White Reaper self-titled EP review

White ReaperWhite Reaper (affectionately known as “Tony and the Twins”) released their debut EP via Polyvinyl Records last month, and it’s landed with more bite than most. The trio mix indie/pop-punk with a splash of psychedelic rock to create a sound akin to few but true to themselves.

EP opener, Cool, hints at You Me At Six influences for a few seconds before plunging into the sound that settles for the rest of the record – electric and grunge, epic riffs coated with crowd-gathering repeated lyrics and intense percussion providing a building block for the other five tracks to work off. Vocals that sound not too dissimilar from Emily’s Army provide the pop-punk of the records, with the short but sweet “oooh, she’s so cool” chorus being somewhat contagious. Funn proves to be just as exciting, with the one minute forty-one blast of catchy lyrics and stunted guitars becoming an instant favourite, and proving their confidence in their ability to experiment with their sound.

The Louisville trio explode with third track, Half Bad, with pacier drumming creating a new slant to the previous tracks, and guitar to suit a manic strobe lighting show. This track proclaims how tight the band are and is a friendly reminder that these guys aren’t simply three blokes messing about with instruments – they already know their sound, from the off. She Wants To  provides another minute and a half of light, loud relief before tackling the two most developed tracks on the record.
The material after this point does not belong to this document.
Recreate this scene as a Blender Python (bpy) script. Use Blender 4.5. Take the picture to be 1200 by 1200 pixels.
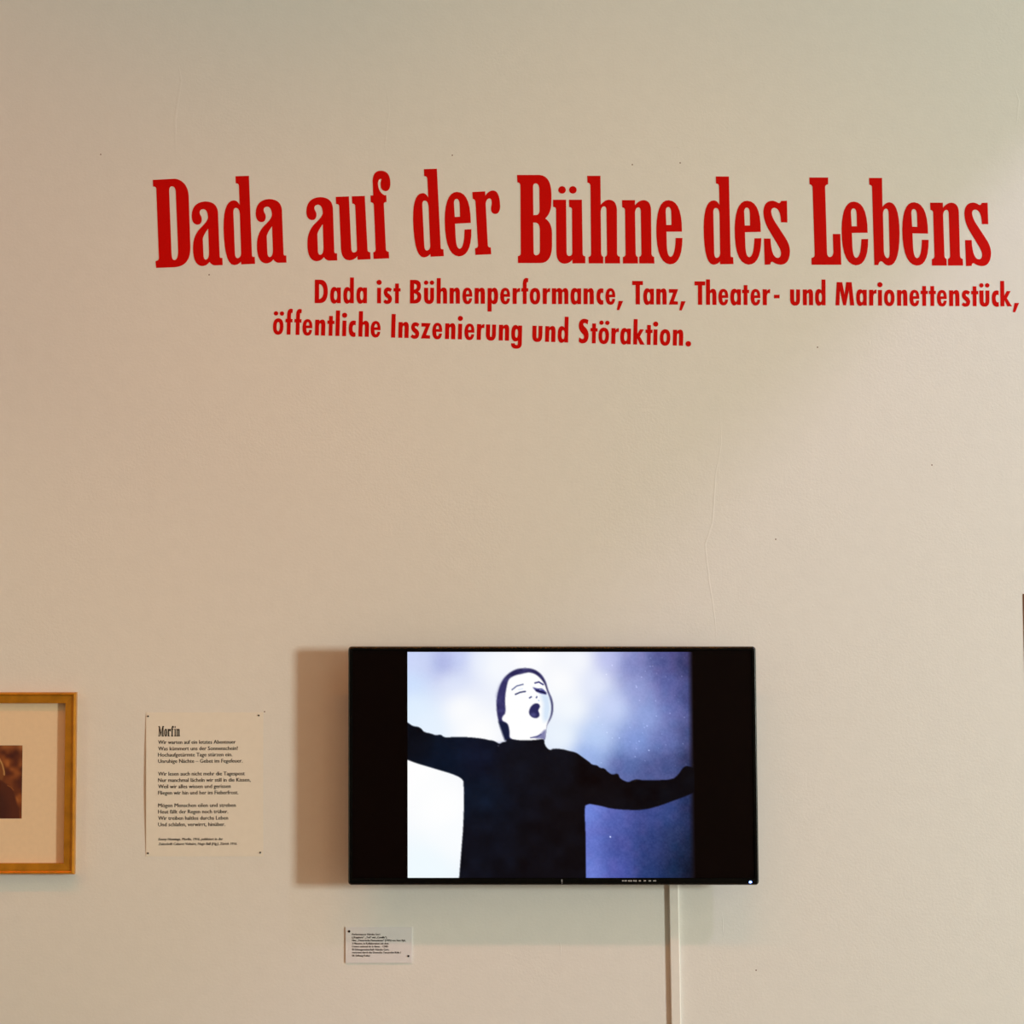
import bpy, math, random
import numpy as np
from mathutils import Vector, Matrix
from mathutils.geometry import tessellate_polygon

for o in list(bpy.data.objects):
    bpy.data.objects.remove(o)
scn = bpy.context.scene
COL = scn.collection

# ------------------------------------------------------------------ camera
F_PX = 2600.0                 # focal length in pixels of the 1200 px frame
PCX, PCY = 440.0, 600.0       # principal point
CAM_D, CAM_H = 5.2, 1.65
PITCH = math.atan(0.078)
cam_data = bpy.data.cameras.new('camera')
cam_data.sensor_width = 36.0
cam_data.lens = F_PX * 36.0 / 1200.0
cam_data.shift_x = (600.0 - PCX) / 1200.0
cam = bpy.data.objects.new('camera', cam_data)
cam.location = (0.0, -CAM_D, CAM_H)
cam.rotation_euler = (math.pi / 2 + PITCH, 0, 0)
COL.objects.link(cam)
scn.camera = cam

# ------------------------------------------------------------------ view, world
scn.view_settings.view_transform = 'Standard'
scn.view_settings.look = 'None'
scn.view_settings.gamma = 1.0
scn.view_settings.use_curve_mapping = False
scn.view_settings.exposure = 0.0
world = bpy.data.worlds.new('world')
scn.world = world
world.use_nodes = True
world.node_tree.nodes['Background'].inputs[0].default_value = (0.75, 0.85, 1.0, 1)
world.node_tree.nodes['Background'].inputs[1].default_value = 0.3

# ------------------------------------------------------------------ lights
def area_light(name, loc, aim, size, size_y, spread, power, color):
    d = bpy.data.lights.new(name, 'AREA'); d.spread = math.radians(spread)
    d.shape = 'RECTANGLE'; d.size = size; d.size_y = size_y
    d.energy = power; d.color = color
    o = bpy.data.objects.new(name, d); COL.objects.link(o)
    o.location = loc
    o.rotation_euler = (Vector(aim) - Vector(loc)).to_track_quat('-Z', 'Y').to_euler()
    return o

def spot_light(name, loc, aim, cone, blend, radius, power, color):
    d = bpy.data.lights.new(name, 'SPOT')
    d.spot_size = math.radians(cone); d.spot_blend = blend
    d.shadow_soft_size = radius; d.energy = power; d.color = color
    o = bpy.data.objects.new(name, d); COL.objects.link(o)
    o.location = loc
    o.rotation_euler = (Vector(aim) - Vector(loc)).to_track_quat('-Z', 'Y').to_euler()
    return o

# daylight through the window far right; warm lamp beyond the added beam;
# warm spot on the gilt frame; rows of added fill spots warm the wall
area_light('window_daylight', (9.75, -6.5, 2.05), (0.0, 0.0, 1.5), 0.95, 1.55, 180, 750, (0.925, 1.0, 0.885))
spot_light('ceiling_spot_light_right', (3.93, -2.50, 5.42), (1.15, 0, 1.75), 62, 1.0, 0.12, 190, (0.86, 0.66, 0.98))
spot_light('ceiling_spot_light_left', (-3.9, -3.1, 4.2), (-1.06, 0, 1.45), 23, 1.0, 0.06, 92, (1.0, 0.72, 0.34))
def fill_spots(name, xs, aim_x, aim_z, cone, power, color):  # row of unseen spots added as warm fill light
    for k, x in enumerate(xs):
        spot_light(name, (x, -2.5, 5.42), (aim_x + 0.25 * (x - sum(xs) / len(xs)), 0, aim_z), cone, 1.0, 0.09, power / len(xs), color)
fill_spots('added_warm_fill_centre', (-0.2, 0.25, 0.7, 1.15, 1.6), 0.40, 1.40, 46, 130, (1.0, 0.33, 0.05))
fill_spots('added_warm_fill_left', (-2.6, -2.1, -1.6, -1.1), -0.85, 1.40, 46, 150, (1.0, 0.17, 0.02))

# ------------------------------------------------------------------ materials
def s2l(c):
    c = np.asarray(c, dtype=float) / 255.0
    return np.where(c <= 0.04045, c / 12.92, ((c + 0.055) / 1.055) ** 2.4)

def srgb(r, g, b):
    v = s2l((r, g, b)); return (float(v[0]), float(v[1]), float(v[2]), 1.0)

def principled(name, color, rough=0.6, metal=0.0, spec=0.5, noise=None, bump=None):
    """noise=(scale, amount); bump=(scale, strength, distance)"""
    m = bpy.data.materials.new(name); m.use_nodes = True
    nt = m.node_tree; p = nt.nodes['Principled BSDF']
    p.inputs['Base Color'].default_value = color
    p.inputs['Roughness'].default_value = rough
    p.inputs['Metallic'].default_value = metal
    p.inputs['Specular IOR Level'].default_value = spec
    tc = nt.nodes.new('ShaderNodeTexCoord')
    if noise:
        n = nt.nodes.new('ShaderNodeTexNoise'); n.inputs['Scale'].default_value = noise[0]
        n.inputs['Detail'].default_value = 5
        nt.links.new(tc.outputs['Object'], n.inputs['Vector'])
        mr = nt.nodes.new('ShaderNodeMapRange')
        mr.inputs['From Min'].default_value = 0.3; mr.inputs['From Max'].default_value = 0.7
        mr.inputs['To Min'].default_value = 1 - noise[1]; mr.inputs['To Max'].default_value = 1 + noise[1]
        nt.links.new(n.outputs['Fac'], mr.inputs['Value'])
        mx = nt.nodes.new('ShaderNodeVectorMath'); mx.operation = 'SCALE'
        mx.inputs[0].default_value = color[:3]
        nt.links.new(mr.outputs['Result'], mx.inputs['Scale'])
        nt.links.new(mx.outputs['Vector'], p.inputs['Base Color'])
    if bump:
        n = nt.nodes.new('ShaderNodeTexNoise'); n.inputs['Scale'].default_value = bump[0]
        n.inputs['Detail'].default_value = 4
        nt.links.new(tc.outputs['Object'], n.inputs['Vector'])
        b = nt.nodes.new('ShaderNodeBump'); b.inputs['Strength'].default_value = bump[1]
        b.inputs['Distance'].default_value = bump[2]
        nt.links.new(n.outputs['Fac'], b.inputs['Height'])
        nt.links.new(b.outputs['Normal'], p.inputs['Normal'])
    return m

def emit_mat(name, color, strength):
    m = bpy.data.materials.new(name); m.use_nodes = True
    p = m.node_tree.nodes['Principled BSDF']
    p.inputs['Base Color'].default_value = (0.01, 0.01, 0.01, 1)
    p.inputs['Emission Color'].default_value = color
    p.inputs['Emission Strength'].default_value = strength
    return m

def wall_material():
    m = principled('painted_wall', (0.80, 0.79, 0.768, 1), 0.75, 0, 0.3)
    nt = m.node_tree; p = nt.nodes['Principled BSDF']
    tc = nt.nodes.new('ShaderNodeTexCoord')
    # woodchip / roller grain plus broad hand-plastered unevenness
    fine = nt.nodes.new('ShaderNodeTexNoise'); fine.inputs['Scale'].default_value = 170; fine.inputs['Detail'].default_value = 3
    mid = nt.nodes.new('ShaderNodeTexNoise'); mid.inputs['Scale'].default_value = 30; mid.inputs['Detail'].default_value = 4
    big = nt.nodes.new('ShaderNodeTexNoise'); big.inputs['Scale'].default_value = 2.3; big.inputs['Detail'].default_value = 3
    for n in (fine, mid, big):
        nt.links.new(tc.outputs['Object'], n.inputs['Vector'])
    b1 = nt.nodes.new('ShaderNodeBump'); b1.inputs['Strength'].default_value = 0.26; b1.inputs['Distance'].default_value = 0.0011
    b2 = nt.nodes.new('ShaderNodeBump'); b2.inputs['Strength'].default_value = 0.08; b2.inputs['Distance'].default_value = 0.002
    b3 = nt.nodes.new('ShaderNodeBump'); b3.inputs['Strength'].default_value = 0.15; b3.inputs['Distance'].default_value = 0.012
    nt.links.new(big.outputs['Fac'], b3.inputs['Height'])
    nt.links.new(mid.outputs['Fac'], b2.inputs['Height']); nt.links.new(b3.outputs['Normal'], b2.inputs['Normal'])
    nt.links.new(fine.outputs['Fac'], b1.inputs['Height']); nt.links.new(b2.outputs['Normal'], b1.inputs['Normal'])
    nt.links.new(b1.outputs['Normal'], p.inputs['Normal'])
    mr = nt.nodes.new('ShaderNodeMapRange'); mr.inputs['From Min'].default_value = 0.3; mr.inputs['From Max'].default_value = 0.7
    mr.inputs['To Min'].default_value = 0.988; mr.inputs['To Max'].default_value = 1.012
    nt.links.new(mid.outputs['Fac'], mr.inputs['Value'])
    mx = nt.nodes.new('ShaderNodeVectorMath'); mx.operation = 'SCALE'; mx.inputs[0].default_value = (0.80, 0.79, 0.768)
    nt.links.new(mr.outputs['Result'], mx.inputs['Scale']); nt.links.new(mx.outputs['Vector'], p.inputs['Base Color'])
    return m

M_WALL = wall_material()
M_PLASTER = principled('room_plaster', (0.62, 0.56, 0.48, 1), 0.85, noise=(6, 0.04))
M_FLOOR = principled('oak_floor', (0.28, 0.16, 0.08, 1), 0.45, noise=(9, 0.2))
M_RED = principled('red_vinyl', (0.62, 0.0015, 0.0003, 1), 0.42, 0, 0.10, noise=(300, 0.05))
M_BLACK = principled('glossy_black_plastic', (0.002, 0.002, 0.002, 1), 0.22, 0, 0.10, noise=(60, 0.1))
M_TRIM = principled('glossy_edge_trim', (0.004, 0.008, 0.010, 1), 0.22, 0, 0.9, noise=(40, 0.2))
M_HOUSING = principled('matt_black_housing', (0.006, 0.006, 0.006, 1), 0.5, 0, 0.2, noise=(60, 0.1))
M_GLASS = principled('dark_screen_panel', (0.0035, 0.0012, 0.001, 1), 0.35, 0, 0.06, noise=(20, 0.1))
M_GREY = principled('pale_grey_print', (0.35, 0.35, 0.36, 1), 0.5, noise=(60, 0.1))
M_METAL = principled('steel_bracket', (0.3, 0.3, 0.3, 1), 0.4, 0.9, noise=(60, 0.1))
M_GOLD = principled('gilt_wood', (0.60, 0.25, 0.014, 1), 0.34, 0.45, 0.5, noise=(34, 0.16), bump=(220, 0.25, 0.001))
M_MAT = principled('cream_mat_board', (0.86, 0.66, 0.45, 1), 0.9, noise=(90, 0.02))
M_PAPER = principled('cream_paper', (0.84, 0.80, 0.73, 1), 0.8, noise=(60, 0.015))
M_CARD = principled('grey_white_card', (0.77, 0.765, 0.80, 1), 0.8, noise=(60, 0.015))
M_INK = principled('black_ink', (0.006, 0.005, 0.004, 1), 0.7, noise=(60, 0.1))
M_INKCARD = principled('grey_ink', (0.02, 0.018, 0.018, 1), 0.7, noise=(60, 0.1))
M_DUCT = principled('white_trunking', (0.83, 0.81, 0.78, 1), 0.45, noise=(60, 0.02))
M_BROWN = principled('brown_wood_and_rim_shade', (0.16, 0.055, 0.02, 1), 0.5, noise=(30, 0.2))  # also colours the right board's rim in place of its cast shadow
M_LED = emit_mat('blue_power_light', (0.15, 0.3, 1.0, 1), 6.0)
M_LEDW = emit_mat('white_power_light', (0.8, 0.95, 1.0, 1), 8.0)

# ------------------------------------------------------------------ helpers
def tag(o, label=None, cat=None, group=None, kind=None):
    if label: o['label'] = label
    if cat: o['category'] = cat
    if group: o['group'] = group
    if kind: o['kind'] = kind
    return o

def empty(name, loc, parent=None):
    o = bpy.data.objects.new(name, None); COL.objects.link(o)
    o.empty_display_size = 0.05
    o.location = loc
    if parent: o.parent = parent
    return o

def world_loc(o):
    v = Vector(o.location)
    while o.parent:
        o = o.parent; v += Vector(o.location)
    return v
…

No build up is provided to Conspirator, and the band drop you straight in the deep end with a compelling bass line and angry vocals backed by drums that add an extra punch to the record. The track swerves dangerously close to a breakdown before the ferocity is revived – although bordering on samey, you can’t criticise when it’s this damn addictive. Ohh (Yeah), final track off the release, looks to become a more ska-punk track with moments that provide a break from the loud percussion with blocked lyrics and keys that add a new edge to the record.

For a record, this is tight, powerful and true punk, but for a debut record, this is fantastic and impressive.